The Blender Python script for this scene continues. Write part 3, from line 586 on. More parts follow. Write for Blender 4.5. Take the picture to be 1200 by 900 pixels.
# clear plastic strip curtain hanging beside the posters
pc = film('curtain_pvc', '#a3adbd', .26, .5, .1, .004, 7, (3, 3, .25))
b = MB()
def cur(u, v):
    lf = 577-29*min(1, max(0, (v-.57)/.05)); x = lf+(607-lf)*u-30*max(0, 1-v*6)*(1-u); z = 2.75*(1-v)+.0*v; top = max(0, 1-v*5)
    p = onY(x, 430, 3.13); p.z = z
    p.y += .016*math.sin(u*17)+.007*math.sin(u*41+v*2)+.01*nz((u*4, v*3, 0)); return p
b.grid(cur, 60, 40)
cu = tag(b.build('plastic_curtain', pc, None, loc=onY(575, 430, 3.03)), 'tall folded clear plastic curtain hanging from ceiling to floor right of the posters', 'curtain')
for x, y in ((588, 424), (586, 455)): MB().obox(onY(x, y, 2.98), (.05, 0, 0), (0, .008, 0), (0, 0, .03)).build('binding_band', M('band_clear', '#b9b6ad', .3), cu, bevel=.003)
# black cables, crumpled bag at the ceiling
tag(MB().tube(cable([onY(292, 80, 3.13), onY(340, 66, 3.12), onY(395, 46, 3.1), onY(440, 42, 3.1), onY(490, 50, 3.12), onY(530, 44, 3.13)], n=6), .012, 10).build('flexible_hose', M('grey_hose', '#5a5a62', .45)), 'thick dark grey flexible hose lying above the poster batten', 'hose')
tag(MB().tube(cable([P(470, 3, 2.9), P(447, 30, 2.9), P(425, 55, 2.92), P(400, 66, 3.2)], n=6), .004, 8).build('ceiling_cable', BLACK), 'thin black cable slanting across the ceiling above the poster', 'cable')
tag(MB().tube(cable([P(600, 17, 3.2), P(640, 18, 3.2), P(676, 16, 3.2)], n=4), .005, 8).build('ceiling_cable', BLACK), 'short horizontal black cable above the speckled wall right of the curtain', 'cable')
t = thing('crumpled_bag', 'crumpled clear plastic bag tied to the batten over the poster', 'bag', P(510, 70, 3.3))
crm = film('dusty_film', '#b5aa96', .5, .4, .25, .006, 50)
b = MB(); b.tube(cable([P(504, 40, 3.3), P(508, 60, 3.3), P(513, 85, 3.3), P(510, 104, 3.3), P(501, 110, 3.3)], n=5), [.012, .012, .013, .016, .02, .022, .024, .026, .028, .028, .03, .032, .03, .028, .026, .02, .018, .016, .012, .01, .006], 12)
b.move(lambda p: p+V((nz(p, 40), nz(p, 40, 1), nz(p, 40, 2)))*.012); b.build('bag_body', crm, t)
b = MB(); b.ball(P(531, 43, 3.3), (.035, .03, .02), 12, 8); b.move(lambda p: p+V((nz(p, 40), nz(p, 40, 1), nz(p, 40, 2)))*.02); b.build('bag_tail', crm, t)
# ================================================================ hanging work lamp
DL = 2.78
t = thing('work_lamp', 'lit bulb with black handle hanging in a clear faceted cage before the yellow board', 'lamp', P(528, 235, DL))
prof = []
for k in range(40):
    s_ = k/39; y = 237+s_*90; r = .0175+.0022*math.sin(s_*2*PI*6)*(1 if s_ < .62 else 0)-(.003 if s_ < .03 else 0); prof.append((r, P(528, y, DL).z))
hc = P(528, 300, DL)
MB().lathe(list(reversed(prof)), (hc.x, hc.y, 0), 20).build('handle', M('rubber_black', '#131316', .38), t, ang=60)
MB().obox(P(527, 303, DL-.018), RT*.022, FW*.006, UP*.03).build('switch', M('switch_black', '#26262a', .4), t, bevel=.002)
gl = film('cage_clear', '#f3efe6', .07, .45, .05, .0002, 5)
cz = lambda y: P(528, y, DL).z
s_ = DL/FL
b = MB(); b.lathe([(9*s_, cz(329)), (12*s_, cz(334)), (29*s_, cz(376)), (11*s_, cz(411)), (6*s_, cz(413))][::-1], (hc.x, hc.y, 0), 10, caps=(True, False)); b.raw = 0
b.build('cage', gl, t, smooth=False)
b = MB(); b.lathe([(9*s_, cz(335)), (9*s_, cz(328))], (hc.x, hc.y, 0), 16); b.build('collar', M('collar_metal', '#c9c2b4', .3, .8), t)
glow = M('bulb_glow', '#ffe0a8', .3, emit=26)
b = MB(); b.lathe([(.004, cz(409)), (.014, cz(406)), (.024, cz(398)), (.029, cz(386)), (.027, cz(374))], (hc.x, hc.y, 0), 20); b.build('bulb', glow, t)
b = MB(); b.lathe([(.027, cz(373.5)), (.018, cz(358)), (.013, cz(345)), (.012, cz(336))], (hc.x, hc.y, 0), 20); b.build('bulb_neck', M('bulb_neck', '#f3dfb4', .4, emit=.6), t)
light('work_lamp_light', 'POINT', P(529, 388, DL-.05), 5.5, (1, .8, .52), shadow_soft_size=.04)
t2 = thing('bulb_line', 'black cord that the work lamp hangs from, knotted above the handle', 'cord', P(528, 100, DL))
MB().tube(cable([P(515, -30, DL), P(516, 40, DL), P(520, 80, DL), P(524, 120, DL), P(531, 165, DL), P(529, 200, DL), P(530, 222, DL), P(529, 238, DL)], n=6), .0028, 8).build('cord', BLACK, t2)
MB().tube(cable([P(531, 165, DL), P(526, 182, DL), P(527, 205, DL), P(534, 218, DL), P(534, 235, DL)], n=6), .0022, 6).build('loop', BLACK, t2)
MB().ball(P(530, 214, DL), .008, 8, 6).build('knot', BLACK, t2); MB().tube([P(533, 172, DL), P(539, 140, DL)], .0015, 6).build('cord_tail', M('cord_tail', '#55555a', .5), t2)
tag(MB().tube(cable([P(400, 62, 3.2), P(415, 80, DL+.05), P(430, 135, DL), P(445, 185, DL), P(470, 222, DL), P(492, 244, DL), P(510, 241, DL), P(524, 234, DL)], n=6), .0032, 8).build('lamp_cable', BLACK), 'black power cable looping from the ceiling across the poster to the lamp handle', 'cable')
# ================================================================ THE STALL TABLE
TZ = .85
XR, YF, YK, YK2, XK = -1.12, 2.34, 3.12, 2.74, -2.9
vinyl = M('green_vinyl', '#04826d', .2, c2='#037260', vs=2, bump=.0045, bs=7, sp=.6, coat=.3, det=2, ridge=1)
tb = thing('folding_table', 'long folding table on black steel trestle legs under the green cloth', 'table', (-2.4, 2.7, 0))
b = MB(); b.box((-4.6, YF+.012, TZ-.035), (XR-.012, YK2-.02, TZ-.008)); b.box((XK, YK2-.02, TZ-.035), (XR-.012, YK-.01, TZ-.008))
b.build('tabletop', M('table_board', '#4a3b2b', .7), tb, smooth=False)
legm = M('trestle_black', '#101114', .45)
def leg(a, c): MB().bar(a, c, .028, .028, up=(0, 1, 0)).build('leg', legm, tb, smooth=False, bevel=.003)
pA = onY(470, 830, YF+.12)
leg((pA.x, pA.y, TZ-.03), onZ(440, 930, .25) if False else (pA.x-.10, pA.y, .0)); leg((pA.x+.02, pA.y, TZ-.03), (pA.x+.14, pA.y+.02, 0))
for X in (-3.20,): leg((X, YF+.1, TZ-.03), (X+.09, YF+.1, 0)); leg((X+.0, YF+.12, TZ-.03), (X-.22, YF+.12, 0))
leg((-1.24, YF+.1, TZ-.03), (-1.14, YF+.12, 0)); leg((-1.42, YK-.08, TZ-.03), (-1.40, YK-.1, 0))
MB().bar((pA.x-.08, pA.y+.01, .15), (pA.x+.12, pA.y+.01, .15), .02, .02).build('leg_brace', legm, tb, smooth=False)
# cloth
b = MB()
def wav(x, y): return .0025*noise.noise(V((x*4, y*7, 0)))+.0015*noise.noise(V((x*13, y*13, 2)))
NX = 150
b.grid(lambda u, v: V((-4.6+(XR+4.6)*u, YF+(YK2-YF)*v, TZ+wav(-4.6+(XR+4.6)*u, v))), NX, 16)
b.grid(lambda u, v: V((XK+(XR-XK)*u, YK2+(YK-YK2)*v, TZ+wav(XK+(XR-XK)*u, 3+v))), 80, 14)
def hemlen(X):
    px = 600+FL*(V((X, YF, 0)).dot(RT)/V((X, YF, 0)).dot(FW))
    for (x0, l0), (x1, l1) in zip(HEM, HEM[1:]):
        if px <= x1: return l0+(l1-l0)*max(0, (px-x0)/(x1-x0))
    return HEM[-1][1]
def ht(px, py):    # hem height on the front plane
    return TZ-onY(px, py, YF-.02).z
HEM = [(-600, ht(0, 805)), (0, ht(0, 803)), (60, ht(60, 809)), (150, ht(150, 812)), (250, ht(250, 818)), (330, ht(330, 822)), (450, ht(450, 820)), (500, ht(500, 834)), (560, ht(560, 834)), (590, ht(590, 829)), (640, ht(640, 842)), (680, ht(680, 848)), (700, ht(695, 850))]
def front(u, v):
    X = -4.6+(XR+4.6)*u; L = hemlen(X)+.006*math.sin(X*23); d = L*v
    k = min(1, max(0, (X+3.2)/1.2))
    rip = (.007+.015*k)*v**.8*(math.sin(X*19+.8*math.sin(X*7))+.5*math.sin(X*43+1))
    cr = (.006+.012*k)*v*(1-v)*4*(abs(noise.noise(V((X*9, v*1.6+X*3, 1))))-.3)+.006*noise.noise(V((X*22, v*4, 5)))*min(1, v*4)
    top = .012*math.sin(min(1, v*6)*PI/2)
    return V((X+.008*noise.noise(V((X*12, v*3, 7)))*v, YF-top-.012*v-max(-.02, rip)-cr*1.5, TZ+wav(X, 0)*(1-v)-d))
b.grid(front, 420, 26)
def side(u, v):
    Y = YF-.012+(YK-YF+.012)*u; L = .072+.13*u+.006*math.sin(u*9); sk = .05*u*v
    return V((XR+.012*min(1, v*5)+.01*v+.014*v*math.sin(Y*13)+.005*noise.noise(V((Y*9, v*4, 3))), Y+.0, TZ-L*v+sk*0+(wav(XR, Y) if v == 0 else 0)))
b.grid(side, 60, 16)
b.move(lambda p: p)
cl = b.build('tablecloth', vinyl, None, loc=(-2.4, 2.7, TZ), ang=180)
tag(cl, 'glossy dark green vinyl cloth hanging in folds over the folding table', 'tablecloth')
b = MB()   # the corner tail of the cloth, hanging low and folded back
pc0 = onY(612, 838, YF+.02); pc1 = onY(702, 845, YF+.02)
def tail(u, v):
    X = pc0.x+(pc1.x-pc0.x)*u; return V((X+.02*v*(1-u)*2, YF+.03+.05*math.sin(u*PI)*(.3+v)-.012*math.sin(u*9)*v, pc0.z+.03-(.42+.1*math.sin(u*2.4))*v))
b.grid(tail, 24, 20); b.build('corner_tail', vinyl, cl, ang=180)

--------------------

▶ WHAT TO PRODUCE
Spot every line that holds "from" and copy it.

▶ RESULT FOR THIS EXERCISE
The Blender Python script for this scene continues. Write part 3, from line 586 on. More parts follow. Write for Blender 4.5. Take the picture to be 1200 by 900 pixels.
cu = tag(b.build('plastic_curtain', pc, None, loc=onY(575, 430, 3.03)), 'tall folded clear plastic curtain hanging from ceiling to floor right of the posters', 'curtain')
t2 = thing('bulb_line', 'black cord that the work lamp hangs from, knotted above the handle', 'cord', P(528, 100, DL))
tag(MB().tube(cable([P(400, 62, 3.2), P(415, 80, DL+.05), P(430, 135, DL), P(445, 185, DL), P(470, 222, DL), P(492, 244, DL), P(510, 241, DL), P(524, 234, DL)], n=6), .0032, 8).build('lamp_cable', BLACK), 'black power cable looping from the ceiling across the poster to the lamp handle', 'cable')